Written By Lindsay Isler

January 10, 2020

Humans have long looked—individually and collectively—to stories for their sense of order and meaning. The world is, in essence, governed by narratives, whether they be the small spatial stories our brains rely on to construct thoughts or the belief complexes that make up our worldviews and guide our decisions, behaviors, and morals. Yuval Noah Harris points out, “This ability to speak about fictions is the most unique feature of Sapiens language … But fiction has enabled us not merely to imagine things, but to do so collectively.” Stories give us the strength to clamber out of bed each morning while also dictating unity and collective meaning across familial, racial, economic, and geographical lines. Indeed, every community and society is founded upon some assumed set of narratives and beliefs.

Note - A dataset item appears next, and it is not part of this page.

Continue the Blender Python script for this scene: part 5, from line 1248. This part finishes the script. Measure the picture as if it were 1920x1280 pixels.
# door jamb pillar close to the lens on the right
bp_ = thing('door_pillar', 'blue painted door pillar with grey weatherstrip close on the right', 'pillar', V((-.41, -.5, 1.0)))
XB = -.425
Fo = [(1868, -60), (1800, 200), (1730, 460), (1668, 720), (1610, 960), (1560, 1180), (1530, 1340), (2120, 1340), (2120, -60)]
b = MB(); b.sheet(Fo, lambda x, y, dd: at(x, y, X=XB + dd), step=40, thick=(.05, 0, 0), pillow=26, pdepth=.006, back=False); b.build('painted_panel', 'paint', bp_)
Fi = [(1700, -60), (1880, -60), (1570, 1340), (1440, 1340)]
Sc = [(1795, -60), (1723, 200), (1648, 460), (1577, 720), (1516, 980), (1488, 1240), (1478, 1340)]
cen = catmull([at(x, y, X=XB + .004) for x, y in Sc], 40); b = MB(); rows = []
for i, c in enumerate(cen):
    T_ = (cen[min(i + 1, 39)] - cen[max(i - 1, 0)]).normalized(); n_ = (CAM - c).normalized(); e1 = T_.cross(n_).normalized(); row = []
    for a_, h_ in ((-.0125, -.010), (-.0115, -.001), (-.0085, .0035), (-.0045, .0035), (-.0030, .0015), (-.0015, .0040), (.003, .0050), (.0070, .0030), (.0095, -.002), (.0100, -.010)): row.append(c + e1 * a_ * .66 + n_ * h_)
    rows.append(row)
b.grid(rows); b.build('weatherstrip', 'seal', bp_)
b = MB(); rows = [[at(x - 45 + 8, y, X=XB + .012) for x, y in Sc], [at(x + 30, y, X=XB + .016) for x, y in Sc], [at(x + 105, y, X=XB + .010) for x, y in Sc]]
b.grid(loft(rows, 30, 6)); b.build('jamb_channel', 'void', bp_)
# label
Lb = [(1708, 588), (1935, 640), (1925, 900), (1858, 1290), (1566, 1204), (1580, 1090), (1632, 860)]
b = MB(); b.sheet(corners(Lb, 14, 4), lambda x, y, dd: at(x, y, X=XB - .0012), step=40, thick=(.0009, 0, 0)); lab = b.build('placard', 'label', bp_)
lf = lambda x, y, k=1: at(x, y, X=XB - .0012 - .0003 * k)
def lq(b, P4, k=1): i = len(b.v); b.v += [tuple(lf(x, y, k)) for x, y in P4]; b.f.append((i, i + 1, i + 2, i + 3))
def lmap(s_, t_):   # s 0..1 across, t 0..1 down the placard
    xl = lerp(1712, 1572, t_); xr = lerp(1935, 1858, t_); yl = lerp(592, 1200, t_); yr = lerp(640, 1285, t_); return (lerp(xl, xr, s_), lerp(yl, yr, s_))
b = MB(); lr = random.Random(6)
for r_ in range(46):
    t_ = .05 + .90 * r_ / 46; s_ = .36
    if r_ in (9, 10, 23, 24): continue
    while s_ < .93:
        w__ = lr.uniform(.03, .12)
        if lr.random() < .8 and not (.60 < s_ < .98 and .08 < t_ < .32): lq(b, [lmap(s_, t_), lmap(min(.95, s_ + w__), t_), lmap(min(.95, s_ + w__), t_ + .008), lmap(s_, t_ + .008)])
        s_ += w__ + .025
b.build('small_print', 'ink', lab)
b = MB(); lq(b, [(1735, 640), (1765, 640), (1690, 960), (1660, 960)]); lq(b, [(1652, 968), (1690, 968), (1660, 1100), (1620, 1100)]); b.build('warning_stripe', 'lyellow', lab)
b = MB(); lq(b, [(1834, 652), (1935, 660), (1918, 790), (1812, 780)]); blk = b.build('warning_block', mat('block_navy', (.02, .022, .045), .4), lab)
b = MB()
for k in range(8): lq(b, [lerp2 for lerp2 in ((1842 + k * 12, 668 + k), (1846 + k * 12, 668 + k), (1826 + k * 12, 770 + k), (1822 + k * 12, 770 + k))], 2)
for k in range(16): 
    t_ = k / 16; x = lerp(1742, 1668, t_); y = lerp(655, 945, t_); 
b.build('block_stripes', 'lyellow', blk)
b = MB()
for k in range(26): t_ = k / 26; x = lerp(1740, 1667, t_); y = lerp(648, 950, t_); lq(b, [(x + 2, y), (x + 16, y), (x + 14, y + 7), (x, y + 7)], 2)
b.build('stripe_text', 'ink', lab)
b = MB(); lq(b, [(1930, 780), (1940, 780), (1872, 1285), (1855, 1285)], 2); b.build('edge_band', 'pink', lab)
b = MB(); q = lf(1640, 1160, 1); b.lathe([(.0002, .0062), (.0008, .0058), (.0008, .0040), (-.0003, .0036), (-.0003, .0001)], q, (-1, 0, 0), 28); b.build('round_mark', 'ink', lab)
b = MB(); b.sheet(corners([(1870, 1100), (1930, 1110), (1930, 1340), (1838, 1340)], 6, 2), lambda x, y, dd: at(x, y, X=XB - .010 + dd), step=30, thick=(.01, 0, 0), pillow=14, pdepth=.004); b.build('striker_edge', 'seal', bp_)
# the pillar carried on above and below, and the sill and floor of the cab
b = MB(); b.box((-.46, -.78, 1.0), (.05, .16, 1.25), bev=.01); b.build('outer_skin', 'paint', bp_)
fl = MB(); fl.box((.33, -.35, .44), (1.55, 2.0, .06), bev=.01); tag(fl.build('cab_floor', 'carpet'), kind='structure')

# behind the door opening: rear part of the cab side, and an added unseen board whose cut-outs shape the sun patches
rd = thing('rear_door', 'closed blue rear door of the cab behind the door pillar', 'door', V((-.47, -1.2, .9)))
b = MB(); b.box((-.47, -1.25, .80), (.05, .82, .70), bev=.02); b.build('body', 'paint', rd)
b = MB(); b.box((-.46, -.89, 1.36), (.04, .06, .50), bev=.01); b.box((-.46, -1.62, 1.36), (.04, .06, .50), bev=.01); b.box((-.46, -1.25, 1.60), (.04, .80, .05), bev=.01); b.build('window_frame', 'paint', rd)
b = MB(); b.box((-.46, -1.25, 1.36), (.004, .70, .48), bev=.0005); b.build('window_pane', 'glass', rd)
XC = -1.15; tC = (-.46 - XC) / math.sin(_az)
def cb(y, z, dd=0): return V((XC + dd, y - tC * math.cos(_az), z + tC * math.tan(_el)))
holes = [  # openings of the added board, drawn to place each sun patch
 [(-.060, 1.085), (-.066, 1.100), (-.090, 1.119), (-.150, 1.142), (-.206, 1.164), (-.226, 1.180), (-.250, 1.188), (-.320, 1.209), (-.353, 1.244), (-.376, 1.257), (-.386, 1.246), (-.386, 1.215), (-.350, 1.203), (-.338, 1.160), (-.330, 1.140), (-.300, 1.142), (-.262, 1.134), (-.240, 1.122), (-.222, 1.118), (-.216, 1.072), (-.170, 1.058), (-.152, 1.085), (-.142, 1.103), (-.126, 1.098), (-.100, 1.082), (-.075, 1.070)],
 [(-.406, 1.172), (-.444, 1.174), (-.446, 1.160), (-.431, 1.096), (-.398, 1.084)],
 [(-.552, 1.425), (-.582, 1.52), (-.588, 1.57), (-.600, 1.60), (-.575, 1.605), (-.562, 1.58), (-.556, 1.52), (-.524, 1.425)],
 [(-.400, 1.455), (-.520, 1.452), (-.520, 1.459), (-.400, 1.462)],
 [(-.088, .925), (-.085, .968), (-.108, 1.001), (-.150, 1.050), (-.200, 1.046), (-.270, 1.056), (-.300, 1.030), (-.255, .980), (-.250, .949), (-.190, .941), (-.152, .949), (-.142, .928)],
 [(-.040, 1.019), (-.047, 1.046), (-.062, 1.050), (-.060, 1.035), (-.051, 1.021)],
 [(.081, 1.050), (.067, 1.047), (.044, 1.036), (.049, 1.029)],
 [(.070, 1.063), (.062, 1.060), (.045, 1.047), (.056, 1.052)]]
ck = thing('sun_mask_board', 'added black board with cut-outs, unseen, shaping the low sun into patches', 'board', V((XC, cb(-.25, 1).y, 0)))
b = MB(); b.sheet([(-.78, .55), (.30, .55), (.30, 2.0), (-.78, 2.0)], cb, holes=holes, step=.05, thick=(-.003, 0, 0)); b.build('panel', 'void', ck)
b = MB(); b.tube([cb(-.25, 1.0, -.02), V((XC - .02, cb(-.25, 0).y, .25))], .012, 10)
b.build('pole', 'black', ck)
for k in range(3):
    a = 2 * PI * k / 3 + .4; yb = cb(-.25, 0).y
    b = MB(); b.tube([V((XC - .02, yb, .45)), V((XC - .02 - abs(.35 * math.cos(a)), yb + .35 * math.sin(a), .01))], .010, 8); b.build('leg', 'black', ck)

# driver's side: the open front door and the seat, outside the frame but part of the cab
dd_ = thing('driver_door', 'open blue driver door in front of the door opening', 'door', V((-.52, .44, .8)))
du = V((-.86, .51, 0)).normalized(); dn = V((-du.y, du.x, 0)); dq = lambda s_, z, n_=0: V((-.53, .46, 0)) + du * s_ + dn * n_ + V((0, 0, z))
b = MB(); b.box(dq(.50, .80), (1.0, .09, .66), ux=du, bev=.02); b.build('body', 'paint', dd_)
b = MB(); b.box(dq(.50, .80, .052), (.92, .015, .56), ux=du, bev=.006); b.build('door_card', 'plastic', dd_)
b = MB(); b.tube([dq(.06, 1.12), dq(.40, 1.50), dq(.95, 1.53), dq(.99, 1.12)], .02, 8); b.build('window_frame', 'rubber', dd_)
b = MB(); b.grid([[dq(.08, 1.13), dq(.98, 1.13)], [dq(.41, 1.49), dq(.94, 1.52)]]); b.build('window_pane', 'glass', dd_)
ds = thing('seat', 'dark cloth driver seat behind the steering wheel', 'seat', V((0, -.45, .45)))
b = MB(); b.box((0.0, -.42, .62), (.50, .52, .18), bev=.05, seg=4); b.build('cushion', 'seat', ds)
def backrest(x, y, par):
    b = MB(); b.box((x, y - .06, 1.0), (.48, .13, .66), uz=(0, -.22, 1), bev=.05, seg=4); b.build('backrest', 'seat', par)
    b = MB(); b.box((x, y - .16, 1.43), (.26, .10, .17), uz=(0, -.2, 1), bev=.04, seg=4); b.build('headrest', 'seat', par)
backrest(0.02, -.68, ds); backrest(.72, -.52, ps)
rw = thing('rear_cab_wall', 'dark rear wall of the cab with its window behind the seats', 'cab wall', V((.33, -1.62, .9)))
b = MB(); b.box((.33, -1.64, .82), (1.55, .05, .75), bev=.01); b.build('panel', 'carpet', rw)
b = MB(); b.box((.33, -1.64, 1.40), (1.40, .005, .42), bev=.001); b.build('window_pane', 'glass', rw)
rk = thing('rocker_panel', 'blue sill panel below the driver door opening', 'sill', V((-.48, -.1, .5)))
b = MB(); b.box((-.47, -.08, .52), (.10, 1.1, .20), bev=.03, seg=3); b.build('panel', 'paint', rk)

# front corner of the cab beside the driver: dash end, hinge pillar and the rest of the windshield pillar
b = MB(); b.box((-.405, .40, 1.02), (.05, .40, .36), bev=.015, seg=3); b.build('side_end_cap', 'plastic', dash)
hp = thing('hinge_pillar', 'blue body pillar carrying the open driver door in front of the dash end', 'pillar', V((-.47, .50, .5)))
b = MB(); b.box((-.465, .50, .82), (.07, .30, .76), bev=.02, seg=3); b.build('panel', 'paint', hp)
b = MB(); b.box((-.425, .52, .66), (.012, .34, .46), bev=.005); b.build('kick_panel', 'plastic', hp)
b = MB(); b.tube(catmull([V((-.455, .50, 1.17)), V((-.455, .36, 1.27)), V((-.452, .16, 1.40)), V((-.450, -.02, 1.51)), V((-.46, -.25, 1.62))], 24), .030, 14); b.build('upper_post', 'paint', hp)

As technology and globalization have increased, the role of meaning-making has shifted away from sacred, traditional stories to brands. Brands have largely become, for good or ill, some of the loudest beacons of meaning in today’s culture. The reason? 

Brands draw on the same deep, archetypal patterns which populated their mythic predecessors. 

Psychiatrist and psychoanalyst Carl Gustav Jung first popularized the term archetype and defined it as the content of what he terms “the collective unconscious,” those ideas, patterns of thought, and images that form the substrate of all human nature. Subsequently, archetypes are universal images which compose this indefinable foundation of human nature. 

And yet, despite the power and prevalence of brands today, there are no systems in place to govern and maintain their meaning consistently and concretely throughout a company’s lifespan. Margaret Mark and Carol S. Pearson describe this lack of “meaning management” as akin to sailing under a starless sky without a compass. Their book, The Hero and the Outlaw: Building Extraordinary Brands Through the Power of Archetypes, provides that compass. The Hero and the Outlaw explores and highlights observed archetypal patterns in the branding world. Pearson and Mark write, 

We have written The Hero and the Outlaw to communicate the first system—ever—for the management of meaning … Whether through conscious intent or fortunate accident, brands—be they candidates, superstars, products, or companies—achieve deep and enduring differentiation and relevance by embodying timeless archetypal meaning. In fact, the most successful brands have always done so. 

Drawing patterns from a thorough, international study—Young & Rubicam’s BrandAsset Valuator (BAV)—Mark was able to study the correlation between brand growth and adherence to archetypal identity (and vice versa). She determined in conjunction with Stern Stewart, a financial consulting firm, that “Identities that succeed at striking an essential human chord affect the most fundamental economic measures of success.” Brands which embody an archetypal identity experience the greatest coherence across all company facets, from workplace environment to product/service consistency; they are most likely to leave the deepest impressions and command sustainable success. 

From their research, Mark and Pearson identified 12 recurring, primary archetypal identities: the Innocent, Explorer, Sage, Hero, Outlaw, Magician, Regular Guy/Gal, Lover, Jester, Caregiver, Creator, and Ruler. The Hero and the Outlaw outlines the inner workings and outward manifestations of these 12 identities by categorizing each one’s core longing according to a motivational theory drawn from the combined work of Kegan, Wilbur, Erickson, and—most notably—Maslow’s Hierarchy of Needs.